MATERIAL FOR THIS EXERCISE
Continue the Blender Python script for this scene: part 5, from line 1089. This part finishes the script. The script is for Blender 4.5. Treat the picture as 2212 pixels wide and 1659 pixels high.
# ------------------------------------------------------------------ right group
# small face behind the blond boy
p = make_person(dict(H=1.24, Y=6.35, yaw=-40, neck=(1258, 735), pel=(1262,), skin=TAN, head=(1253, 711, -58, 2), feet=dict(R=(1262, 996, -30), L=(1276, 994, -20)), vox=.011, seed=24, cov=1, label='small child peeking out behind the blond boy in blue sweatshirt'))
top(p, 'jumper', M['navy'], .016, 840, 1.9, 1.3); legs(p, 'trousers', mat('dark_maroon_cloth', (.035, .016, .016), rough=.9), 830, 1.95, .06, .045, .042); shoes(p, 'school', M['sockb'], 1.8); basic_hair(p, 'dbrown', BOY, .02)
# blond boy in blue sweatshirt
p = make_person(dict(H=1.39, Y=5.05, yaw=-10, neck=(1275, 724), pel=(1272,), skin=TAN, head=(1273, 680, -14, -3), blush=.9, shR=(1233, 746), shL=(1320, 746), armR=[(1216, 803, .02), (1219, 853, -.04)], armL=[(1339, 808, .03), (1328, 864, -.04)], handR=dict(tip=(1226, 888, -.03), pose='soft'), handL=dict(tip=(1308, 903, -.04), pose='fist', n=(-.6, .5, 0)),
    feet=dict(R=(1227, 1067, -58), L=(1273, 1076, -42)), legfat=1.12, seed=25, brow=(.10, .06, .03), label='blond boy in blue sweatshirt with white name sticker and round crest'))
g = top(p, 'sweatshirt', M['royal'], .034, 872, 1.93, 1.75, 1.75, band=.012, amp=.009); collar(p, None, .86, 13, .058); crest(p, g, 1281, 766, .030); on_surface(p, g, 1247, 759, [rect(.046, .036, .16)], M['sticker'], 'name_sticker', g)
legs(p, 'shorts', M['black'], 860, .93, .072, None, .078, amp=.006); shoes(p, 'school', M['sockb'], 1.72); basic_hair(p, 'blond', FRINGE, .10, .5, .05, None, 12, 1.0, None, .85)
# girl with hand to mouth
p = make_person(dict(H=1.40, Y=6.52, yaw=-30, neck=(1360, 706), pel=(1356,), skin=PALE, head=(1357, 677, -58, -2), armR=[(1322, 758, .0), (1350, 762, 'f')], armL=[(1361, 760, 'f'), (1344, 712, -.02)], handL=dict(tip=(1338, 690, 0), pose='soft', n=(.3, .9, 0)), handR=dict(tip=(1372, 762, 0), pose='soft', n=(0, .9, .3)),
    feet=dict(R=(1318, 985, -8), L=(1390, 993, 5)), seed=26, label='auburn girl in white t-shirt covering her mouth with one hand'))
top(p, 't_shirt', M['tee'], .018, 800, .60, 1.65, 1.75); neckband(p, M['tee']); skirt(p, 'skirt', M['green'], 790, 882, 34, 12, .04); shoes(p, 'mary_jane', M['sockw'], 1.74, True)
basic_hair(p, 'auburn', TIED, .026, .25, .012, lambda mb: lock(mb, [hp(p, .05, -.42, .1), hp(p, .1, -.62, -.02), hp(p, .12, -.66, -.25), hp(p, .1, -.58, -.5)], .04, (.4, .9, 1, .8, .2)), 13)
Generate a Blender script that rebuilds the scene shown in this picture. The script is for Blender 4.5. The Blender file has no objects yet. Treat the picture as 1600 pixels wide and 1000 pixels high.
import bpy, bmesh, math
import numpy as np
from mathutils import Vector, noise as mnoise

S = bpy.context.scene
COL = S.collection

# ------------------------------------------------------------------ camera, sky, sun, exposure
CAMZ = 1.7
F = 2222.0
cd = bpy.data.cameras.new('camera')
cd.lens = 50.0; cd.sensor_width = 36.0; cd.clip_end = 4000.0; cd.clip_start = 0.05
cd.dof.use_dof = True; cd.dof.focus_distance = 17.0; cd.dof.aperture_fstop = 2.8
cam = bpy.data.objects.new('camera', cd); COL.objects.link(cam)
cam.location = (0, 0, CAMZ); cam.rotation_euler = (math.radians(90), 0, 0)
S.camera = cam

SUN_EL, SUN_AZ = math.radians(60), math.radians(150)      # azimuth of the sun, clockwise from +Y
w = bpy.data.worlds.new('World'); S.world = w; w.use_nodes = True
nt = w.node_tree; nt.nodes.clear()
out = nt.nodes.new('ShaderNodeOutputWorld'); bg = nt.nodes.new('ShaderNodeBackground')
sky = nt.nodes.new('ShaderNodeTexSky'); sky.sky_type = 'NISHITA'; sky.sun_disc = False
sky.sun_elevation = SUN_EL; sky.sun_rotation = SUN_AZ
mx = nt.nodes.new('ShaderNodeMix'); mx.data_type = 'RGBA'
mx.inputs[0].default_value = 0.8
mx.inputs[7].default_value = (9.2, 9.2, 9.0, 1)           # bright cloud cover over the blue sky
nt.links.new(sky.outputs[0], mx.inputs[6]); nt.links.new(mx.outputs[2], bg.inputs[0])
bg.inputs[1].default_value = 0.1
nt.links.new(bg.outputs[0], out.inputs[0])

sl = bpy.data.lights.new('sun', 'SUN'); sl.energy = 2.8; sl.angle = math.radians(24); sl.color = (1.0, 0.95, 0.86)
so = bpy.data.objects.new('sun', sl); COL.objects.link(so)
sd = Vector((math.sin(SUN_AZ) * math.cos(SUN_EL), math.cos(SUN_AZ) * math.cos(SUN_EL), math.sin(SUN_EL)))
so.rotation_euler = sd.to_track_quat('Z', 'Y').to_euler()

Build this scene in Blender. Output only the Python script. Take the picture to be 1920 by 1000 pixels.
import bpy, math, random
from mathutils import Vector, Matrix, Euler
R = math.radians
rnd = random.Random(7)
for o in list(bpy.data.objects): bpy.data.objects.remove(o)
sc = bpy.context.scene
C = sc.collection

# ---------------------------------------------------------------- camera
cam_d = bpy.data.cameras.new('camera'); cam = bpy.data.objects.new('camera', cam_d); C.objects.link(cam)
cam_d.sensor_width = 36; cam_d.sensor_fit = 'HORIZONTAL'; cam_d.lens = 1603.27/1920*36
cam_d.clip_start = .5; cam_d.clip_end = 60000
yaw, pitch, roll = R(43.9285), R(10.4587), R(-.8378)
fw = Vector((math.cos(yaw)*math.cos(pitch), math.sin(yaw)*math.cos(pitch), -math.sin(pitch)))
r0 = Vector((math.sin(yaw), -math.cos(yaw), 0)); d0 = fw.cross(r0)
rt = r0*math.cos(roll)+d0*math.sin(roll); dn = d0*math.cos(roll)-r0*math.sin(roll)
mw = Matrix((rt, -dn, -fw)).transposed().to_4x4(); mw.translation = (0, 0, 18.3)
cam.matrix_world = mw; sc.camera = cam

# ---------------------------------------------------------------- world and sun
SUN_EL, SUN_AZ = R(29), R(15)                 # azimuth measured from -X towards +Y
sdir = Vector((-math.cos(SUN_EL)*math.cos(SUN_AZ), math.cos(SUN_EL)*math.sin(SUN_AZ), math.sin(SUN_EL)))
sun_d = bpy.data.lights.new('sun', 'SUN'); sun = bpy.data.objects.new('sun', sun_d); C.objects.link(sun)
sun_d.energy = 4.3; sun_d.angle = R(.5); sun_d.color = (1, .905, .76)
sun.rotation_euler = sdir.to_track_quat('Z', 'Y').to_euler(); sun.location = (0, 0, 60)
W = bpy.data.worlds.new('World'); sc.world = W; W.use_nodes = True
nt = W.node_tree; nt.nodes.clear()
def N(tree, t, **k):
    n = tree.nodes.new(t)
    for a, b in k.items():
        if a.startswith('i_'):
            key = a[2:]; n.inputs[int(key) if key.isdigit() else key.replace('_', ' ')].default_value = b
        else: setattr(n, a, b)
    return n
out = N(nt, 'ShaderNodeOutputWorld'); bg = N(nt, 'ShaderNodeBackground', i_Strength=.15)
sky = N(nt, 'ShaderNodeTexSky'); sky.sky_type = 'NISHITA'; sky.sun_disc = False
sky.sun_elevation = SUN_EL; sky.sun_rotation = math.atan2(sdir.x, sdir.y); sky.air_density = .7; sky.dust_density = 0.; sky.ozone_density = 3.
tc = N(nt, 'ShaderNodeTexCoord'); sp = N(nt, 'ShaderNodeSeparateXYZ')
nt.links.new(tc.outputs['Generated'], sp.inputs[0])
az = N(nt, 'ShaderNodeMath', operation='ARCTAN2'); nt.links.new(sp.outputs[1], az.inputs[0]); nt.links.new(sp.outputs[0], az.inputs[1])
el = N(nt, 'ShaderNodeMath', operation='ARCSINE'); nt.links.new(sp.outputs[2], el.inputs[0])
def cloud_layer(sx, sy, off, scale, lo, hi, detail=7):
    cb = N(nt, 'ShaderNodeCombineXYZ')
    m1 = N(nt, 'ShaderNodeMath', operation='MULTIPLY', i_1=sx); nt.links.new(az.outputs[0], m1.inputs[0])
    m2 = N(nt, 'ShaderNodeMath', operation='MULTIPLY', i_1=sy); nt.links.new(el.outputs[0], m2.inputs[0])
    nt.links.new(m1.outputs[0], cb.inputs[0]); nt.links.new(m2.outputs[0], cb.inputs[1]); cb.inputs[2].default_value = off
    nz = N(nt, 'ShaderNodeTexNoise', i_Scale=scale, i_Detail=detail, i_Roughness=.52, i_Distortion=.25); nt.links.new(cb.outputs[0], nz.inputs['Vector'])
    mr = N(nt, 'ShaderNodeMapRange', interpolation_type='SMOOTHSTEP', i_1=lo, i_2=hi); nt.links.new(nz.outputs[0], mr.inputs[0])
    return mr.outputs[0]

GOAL
Identify each line in the entries with the word "Blender" and copy it.

PROBLEM SOLUTION
Continue the Blender Python script for this scene: part 5, from line 1089. This part finishes the script. The script is for Blender 4.5. Treat the picture as 2212 pixels wide and 1659 pixels high.
Generate a Blender script that rebuilds the scene shown in this picture. The script is for Blender 4.5. The Blender file has no objects yet. Treat the picture as 1600 pixels wide and 1000 pixels high.
Build this scene in Blender. Output only the Python script. Take the picture to be 1920 by 1000 pixels.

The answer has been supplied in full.